▶ **Short task**
Go through the listing and copy each line with the string "part".
>> BEGIN Dataset
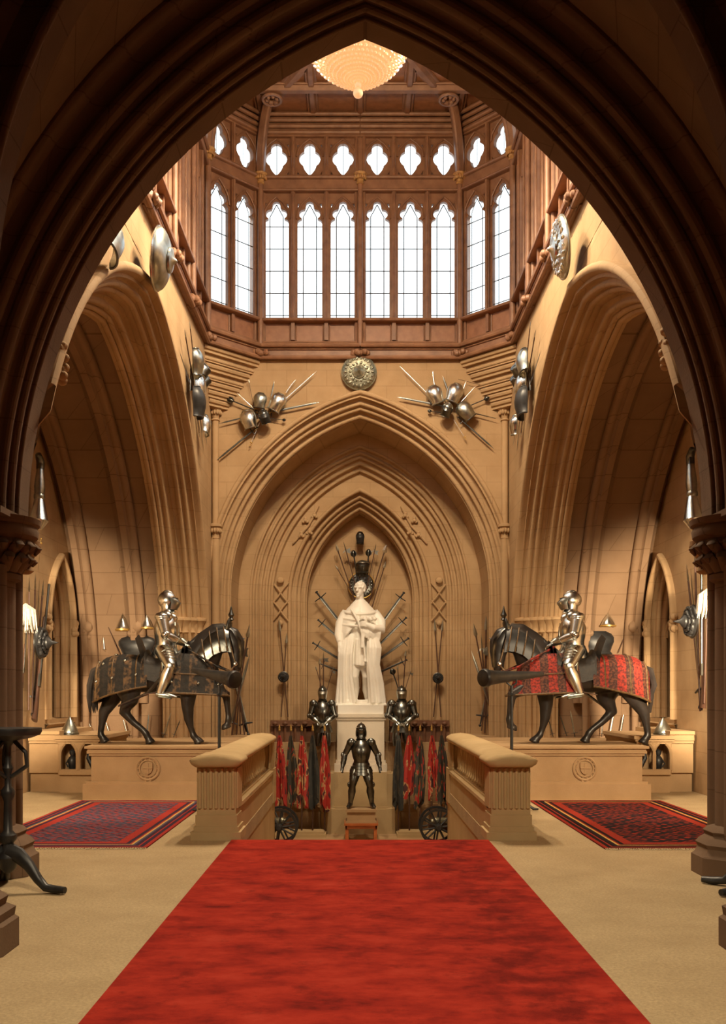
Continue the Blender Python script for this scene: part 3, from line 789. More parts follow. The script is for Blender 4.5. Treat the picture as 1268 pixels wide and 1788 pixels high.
>> END Dataset
>> BEGIN Dataset
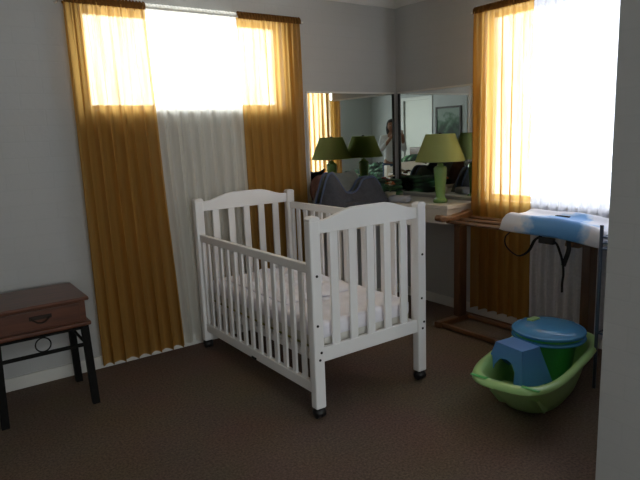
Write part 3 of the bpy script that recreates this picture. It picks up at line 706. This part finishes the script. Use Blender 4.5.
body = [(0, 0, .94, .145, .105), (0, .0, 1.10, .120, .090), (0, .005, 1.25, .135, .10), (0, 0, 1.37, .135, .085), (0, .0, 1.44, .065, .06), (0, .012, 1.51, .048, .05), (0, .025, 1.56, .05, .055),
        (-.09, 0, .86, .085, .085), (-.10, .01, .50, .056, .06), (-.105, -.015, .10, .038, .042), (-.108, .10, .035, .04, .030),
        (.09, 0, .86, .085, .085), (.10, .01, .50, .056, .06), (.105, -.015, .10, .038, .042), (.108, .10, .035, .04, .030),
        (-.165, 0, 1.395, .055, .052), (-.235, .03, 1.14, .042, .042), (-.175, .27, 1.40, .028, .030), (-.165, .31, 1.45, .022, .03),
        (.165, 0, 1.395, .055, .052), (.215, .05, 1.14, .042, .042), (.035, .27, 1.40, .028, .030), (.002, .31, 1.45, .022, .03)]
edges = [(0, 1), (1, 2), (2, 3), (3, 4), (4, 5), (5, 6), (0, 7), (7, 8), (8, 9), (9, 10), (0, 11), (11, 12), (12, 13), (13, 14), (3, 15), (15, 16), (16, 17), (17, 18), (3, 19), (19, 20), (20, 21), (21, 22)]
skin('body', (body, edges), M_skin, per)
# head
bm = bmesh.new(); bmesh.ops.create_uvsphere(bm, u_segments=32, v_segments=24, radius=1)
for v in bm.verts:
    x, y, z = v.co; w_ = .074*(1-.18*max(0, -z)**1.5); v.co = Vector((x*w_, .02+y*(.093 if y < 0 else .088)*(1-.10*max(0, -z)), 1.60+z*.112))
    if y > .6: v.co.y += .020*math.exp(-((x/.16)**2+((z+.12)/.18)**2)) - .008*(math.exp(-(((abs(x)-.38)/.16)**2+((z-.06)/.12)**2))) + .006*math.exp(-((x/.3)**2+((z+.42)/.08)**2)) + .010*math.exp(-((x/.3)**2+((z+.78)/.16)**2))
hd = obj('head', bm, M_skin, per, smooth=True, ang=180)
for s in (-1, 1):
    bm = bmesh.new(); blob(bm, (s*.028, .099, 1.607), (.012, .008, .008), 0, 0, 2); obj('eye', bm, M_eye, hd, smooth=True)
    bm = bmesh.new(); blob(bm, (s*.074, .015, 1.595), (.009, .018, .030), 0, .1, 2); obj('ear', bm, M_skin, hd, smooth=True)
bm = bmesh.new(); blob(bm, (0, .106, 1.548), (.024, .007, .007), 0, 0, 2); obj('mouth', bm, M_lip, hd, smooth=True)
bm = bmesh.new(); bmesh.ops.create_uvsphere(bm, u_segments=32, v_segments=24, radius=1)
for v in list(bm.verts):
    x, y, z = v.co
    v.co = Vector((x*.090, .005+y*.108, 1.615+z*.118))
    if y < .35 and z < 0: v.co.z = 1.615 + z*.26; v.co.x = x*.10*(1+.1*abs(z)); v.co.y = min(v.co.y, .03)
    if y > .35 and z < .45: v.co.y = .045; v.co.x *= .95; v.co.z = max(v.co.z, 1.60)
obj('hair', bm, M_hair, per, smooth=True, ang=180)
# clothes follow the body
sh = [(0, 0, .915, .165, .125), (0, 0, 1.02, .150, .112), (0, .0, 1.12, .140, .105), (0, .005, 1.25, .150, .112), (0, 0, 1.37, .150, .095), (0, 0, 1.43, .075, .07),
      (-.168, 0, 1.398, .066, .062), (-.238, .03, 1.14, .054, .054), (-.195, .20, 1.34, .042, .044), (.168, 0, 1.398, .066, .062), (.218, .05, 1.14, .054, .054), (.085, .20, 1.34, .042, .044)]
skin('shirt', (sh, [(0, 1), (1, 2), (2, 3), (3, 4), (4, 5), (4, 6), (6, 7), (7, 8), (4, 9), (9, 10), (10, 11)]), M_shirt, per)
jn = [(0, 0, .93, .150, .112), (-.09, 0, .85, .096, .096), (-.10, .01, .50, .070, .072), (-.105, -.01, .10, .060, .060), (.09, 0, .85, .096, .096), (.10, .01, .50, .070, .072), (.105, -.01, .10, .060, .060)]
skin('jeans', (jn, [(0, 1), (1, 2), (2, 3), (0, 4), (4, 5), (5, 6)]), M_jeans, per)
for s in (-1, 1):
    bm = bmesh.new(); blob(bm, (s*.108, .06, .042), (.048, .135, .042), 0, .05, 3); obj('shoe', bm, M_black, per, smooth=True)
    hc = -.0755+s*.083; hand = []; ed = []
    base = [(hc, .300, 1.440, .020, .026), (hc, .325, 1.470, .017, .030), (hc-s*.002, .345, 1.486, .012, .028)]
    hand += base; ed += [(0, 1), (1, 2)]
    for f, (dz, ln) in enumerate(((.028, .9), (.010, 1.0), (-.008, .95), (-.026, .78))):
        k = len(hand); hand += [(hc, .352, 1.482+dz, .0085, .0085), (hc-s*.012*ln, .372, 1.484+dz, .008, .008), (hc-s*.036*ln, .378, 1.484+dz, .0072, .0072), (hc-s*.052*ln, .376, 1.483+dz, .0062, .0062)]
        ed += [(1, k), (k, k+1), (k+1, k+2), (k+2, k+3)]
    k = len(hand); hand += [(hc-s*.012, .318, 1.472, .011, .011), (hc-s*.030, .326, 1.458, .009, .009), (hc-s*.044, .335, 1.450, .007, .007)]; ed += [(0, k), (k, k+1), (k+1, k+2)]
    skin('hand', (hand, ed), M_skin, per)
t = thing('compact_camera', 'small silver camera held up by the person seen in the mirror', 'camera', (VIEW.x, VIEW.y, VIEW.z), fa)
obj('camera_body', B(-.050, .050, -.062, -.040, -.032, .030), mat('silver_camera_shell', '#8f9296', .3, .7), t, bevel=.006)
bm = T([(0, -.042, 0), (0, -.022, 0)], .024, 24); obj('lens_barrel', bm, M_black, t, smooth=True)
>> END Dataset
▶ **Solution to this problem**
Continue the Blender Python script for this scene: part 3, from line 789. More parts follow. The script is for Blender 4.5. Treat the picture as 1268 pixels wide and 1788 pixels high.
Write part 3 of the bpy script that recreates this picture. It picks up at line 706. This part finishes the script. Use Blender 4.5.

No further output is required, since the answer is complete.